SUPPLIED INFORMATION >>
┄┄┄┄┄┄

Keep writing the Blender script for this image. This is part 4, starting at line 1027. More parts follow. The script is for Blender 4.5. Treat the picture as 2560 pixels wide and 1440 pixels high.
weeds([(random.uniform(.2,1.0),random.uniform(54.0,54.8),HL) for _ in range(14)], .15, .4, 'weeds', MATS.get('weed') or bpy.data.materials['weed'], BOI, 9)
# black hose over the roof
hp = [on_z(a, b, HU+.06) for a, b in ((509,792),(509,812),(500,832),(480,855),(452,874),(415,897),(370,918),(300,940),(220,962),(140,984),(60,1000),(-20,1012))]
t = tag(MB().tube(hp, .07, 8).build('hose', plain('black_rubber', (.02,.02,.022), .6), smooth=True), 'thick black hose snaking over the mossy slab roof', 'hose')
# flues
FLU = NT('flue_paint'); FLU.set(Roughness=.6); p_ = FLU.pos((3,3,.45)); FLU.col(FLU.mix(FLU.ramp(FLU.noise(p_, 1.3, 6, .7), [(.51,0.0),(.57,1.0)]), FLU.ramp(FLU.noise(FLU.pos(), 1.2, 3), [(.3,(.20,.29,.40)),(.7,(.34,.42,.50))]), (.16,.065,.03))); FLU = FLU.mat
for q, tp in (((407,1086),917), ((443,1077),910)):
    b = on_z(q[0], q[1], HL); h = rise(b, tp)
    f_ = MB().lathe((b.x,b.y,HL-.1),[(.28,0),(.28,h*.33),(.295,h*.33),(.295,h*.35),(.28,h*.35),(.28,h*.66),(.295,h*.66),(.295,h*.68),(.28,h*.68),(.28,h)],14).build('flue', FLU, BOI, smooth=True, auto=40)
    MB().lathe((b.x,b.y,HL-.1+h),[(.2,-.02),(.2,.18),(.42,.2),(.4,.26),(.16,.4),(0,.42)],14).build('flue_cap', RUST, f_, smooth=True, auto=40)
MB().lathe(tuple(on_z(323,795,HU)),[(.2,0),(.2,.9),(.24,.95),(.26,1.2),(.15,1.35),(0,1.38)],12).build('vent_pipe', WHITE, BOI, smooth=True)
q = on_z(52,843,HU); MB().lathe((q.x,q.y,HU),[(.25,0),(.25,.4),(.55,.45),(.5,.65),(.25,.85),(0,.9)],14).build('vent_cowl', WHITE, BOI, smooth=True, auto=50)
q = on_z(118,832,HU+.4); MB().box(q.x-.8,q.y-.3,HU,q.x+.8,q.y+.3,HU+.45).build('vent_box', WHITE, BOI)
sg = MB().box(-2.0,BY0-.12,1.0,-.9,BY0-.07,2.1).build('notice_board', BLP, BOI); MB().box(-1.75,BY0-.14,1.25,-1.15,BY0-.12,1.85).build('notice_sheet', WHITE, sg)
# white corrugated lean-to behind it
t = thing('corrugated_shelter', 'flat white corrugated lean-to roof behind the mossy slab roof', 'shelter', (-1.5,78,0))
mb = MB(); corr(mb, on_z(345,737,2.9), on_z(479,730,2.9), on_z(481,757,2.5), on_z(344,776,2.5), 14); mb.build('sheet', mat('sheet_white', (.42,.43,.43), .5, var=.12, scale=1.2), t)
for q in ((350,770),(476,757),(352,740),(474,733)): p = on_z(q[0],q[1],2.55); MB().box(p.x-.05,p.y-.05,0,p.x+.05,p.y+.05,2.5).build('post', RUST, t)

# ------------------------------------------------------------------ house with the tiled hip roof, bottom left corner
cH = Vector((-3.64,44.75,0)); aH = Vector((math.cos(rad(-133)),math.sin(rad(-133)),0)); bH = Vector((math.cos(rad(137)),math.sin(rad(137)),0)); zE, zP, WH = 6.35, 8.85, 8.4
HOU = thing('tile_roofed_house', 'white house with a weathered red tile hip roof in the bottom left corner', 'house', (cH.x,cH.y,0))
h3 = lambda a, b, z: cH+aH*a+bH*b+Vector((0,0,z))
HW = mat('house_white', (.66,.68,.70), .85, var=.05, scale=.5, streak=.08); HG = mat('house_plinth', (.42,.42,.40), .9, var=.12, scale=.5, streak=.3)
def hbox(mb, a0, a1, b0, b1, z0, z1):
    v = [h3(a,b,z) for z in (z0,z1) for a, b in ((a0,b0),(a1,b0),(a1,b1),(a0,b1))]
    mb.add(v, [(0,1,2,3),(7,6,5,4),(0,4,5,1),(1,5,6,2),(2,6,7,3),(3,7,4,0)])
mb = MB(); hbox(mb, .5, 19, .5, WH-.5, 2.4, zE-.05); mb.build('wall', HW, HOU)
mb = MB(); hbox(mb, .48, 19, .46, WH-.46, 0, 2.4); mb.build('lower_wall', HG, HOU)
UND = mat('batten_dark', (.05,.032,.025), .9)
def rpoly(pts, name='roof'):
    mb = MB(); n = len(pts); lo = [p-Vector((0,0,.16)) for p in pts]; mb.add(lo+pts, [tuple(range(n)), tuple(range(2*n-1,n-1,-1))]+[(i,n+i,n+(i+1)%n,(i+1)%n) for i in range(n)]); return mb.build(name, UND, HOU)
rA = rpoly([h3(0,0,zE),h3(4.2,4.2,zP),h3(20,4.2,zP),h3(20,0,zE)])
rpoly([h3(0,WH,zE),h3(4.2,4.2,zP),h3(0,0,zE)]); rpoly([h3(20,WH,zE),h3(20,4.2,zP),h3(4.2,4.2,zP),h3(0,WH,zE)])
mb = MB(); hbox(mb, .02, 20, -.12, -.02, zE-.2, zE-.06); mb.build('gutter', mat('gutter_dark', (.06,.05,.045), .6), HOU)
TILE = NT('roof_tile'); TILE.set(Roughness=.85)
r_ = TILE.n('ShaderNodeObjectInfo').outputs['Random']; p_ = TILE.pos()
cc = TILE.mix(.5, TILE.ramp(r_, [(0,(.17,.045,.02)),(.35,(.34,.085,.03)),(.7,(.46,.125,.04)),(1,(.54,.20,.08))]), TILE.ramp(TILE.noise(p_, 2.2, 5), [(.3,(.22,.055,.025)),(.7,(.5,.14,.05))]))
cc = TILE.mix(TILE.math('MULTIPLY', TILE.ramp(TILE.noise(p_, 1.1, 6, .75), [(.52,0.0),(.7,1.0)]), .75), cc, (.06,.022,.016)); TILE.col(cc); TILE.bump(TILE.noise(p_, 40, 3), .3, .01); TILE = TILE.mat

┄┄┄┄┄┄

PROBLEM >> Reproduce the data in full, exactly as presented.

RESPONSE TO THE EXERCISE >>
Keep writing the Blender script for this image. This is part 4, starting at line 1027. More parts follow. The script is for Blender 4.5. Treat the picture as 2560 pixels wide and 1440 pixels high.
weeds([(random.uniform(.2,1.0),random.uniform(54.0,54.8),HL) for _ in range(14)], .15, .4, 'weeds', MATS.get('weed') or bpy.data.materials['weed'], BOI, 9)
# black hose over the roof
hp = [on_z(a, b, HU+.06) for a, b in ((509,792),(509,812),(500,832),(480,855),(452,874),(415,897),(370,918),(300,940),(220,962),(140,984),(60,1000),(-20,1012))]
t = tag(MB().tube(hp, .07, 8).build('hose', plain('black_rubber', (.02,.02,.022), .6), smooth=True), 'thick black hose snaking over the mossy slab roof', 'hose')
# flues
FLU = NT('flue_paint'); FLU.set(Roughness=.6); p_ = FLU.pos((3,3,.45)); FLU.col(FLU.mix(FLU.ramp(FLU.noise(p_, 1.3, 6, .7), [(.51,0.0),(.57,1.0)]), FLU.ramp(FLU.noise(FLU.pos(), 1.2, 3), [(.3,(.20,.29,.40)),(.7,(.34,.42,.50))]), (.16,.065,.03))); FLU = FLU.mat
for q, tp in (((407,1086),917), ((443,1077),910)):
    b = on_z(q[0], q[1], HL); h = rise(b, tp)
    f_ = MB().lathe((b.x,b.y,HL-.1),[(.28,0),(.28,h*.33),(.295,h*.33),(.295,h*.35),(.28,h*.35),(.28,h*.66),(.295,h*.66),(.295,h*.68),(.28,h*.68),(.28,h)],14).build('flue', FLU, BOI, smooth=True, auto=40)
    MB().lathe((b.x,b.y,HL-.1+h),[(.2,-.02),(.2,.18),(.42,.2),(.4,.26),(.16,.4),(0,.42)],14).build('flue_cap', RUST, f_, smooth=True, auto=40)
MB().lathe(tuple(on_z(323,795,HU)),[(.2,0),(.2,.9),(.24,.95),(.26,1.2),(.15,1.35),(0,1.38)],12).build('vent_pipe', WHITE, BOI, smooth=True)
q = on_z(52,843,HU); MB().lathe((q.x,q.y,HU),[(.25,0),(.25,.4),(.55,.45),(.5,.65),(.25,.85),(0,.9)],14).build('vent_cowl', WHITE, BOI, smooth=True, auto=50)
q = on_z(118,832,HU+.4); MB().box(q.x-.8,q.y-.3,HU,q.x+.8,q.y+.3,HU+.45).build('vent_box', WHITE, BOI)
sg = MB().box(-2.0,BY0-.12,1.0,-.9,BY0-.07,2.1).build('notice_board', BLP, BOI); MB().box(-1.75,BY0-.14,1.25,-1.15,BY0-.12,1.85).build('notice_sheet', WHITE, sg)
# white corrugated lean-to behind it
t = thing('corrugated_shelter', 'flat white corrugated lean-to roof behind the mossy slab roof', 'shelter', (-1.5,78,0))
mb = MB(); corr(mb, on_z(345,737,2.9), on_z(479,730,2.9), on_z(481,757,2.5), on_z(344,776,2.5), 14); mb.build('sheet', mat('sheet_white', (.42,.43,.43), .5, var=.12, scale=1.2), t)
for q in ((350,770),(476,757),(352,740),(474,733)): p = on_z(q[0],q[1],2.55); MB().box(p.x-.05,p.y-.05,0,p.x+.05,p.y+.05,2.5).build('post', RUST, t)

# ------------------------------------------------------------------ house with the tiled hip roof, bottom left corner
cH = Vector((-3.64,44.75,0)); aH = Vector((math.cos(rad(-133)),math.sin(rad(-133)),0)); bH = Vector((math.cos(rad(137)),math.sin(rad(137)),0)); zE, zP, WH = 6.35, 8.85, 8.4
HOU = thing('tile_roofed_house', 'white house with a weathered red tile hip roof in the bottom left corner', 'house', (cH.x,cH.y,0))
h3 = lambda a, b, z: cH+aH*a+bH*b+Vector((0,0,z))
HW = mat('house_white', (.66,.68,.70), .85, var=.05, scale=.5, streak=.08); HG = mat('house_plinth', (.42,.42,.40), .9, var=.12, scale=.5, streak=.3)
def hbox(mb, a0, a1, b0, b1, z0, z1):
    v = [h3(a,b,z) for z in (z0,z1) for a, b in ((a0,b0),(a1,b0),(a1,b1),(a0,b1))]
    mb.add(v, [(0,1,2,3),(7,6,5,4),(0,4,5,1),(1,5,6,2),(2,6,7,3),(3,7,4,0)])
mb = MB(); hbox(mb, .5, 19, .5, WH-.5, 2.4, zE-.05); mb.build('wall', HW, HOU)
mb = MB(); hbox(mb, .48, 19, .46, WH-.46, 0, 2.4); mb.build('lower_wall', HG, HOU)
UND = mat('batten_dark', (.05,.032,.025), .9)
def rpoly(pts, name='roof'):
    mb = MB(); n = len(pts); lo = [p-Vector((0,0,.16)) for p in pts]; mb.add(lo+pts, [tuple(range(n)), tuple(range(2*n-1,n-1,-1))]+[(i,n+i,n+(i+1)%n,(i+1)%n) for i in range(n)]); return mb.build(name, UND, HOU)
rA = rpoly([h3(0,0,zE),h3(4.2,4.2,zP),h3(20,4.2,zP),h3(20,0,zE)])
rpoly([h3(0,WH,zE),h3(4.2,4.2,zP),h3(0,0,zE)]); rpoly([h3(20,WH,zE),h3(20,4.2,zP),h3(4.2,4.2,zP),h3(0,WH,zE)])
mb = MB(); hbox(mb, .02, 20, -.12, -.02, zE-.2, zE-.06); mb.build('gutter', mat('gutter_dark', (.06,.05,.045), .6), HOU)
TILE = NT('roof_tile'); TILE.set(Roughness=.85)
r_ = TILE.n('ShaderNodeObjectInfo').outputs['Random']; p_ = TILE.pos()
cc = TILE.mix(.5, TILE.ramp(r_, [(0,(.17,.045,.02)),(.35,(.34,.085,.03)),(.7,(.46,.125,.04)),(1,(.54,.20,.08))]), TILE.ramp(TILE.noise(p_, 2.2, 5), [(.3,(.22,.055,.025)),(.7,(.5,.14,.05))]))
cc = TILE.mix(TILE.math('MULTIPLY', TILE.ramp(TILE.noise(p_, 1.1, 6, .75), [(.52,0.0),(.7,1.0)]), .75), cc, (.06,.022,.016)); TILE.col(cc); TILE.bump(TILE.noise(p_, 40, 3), .3, .01); TILE = TILE.mat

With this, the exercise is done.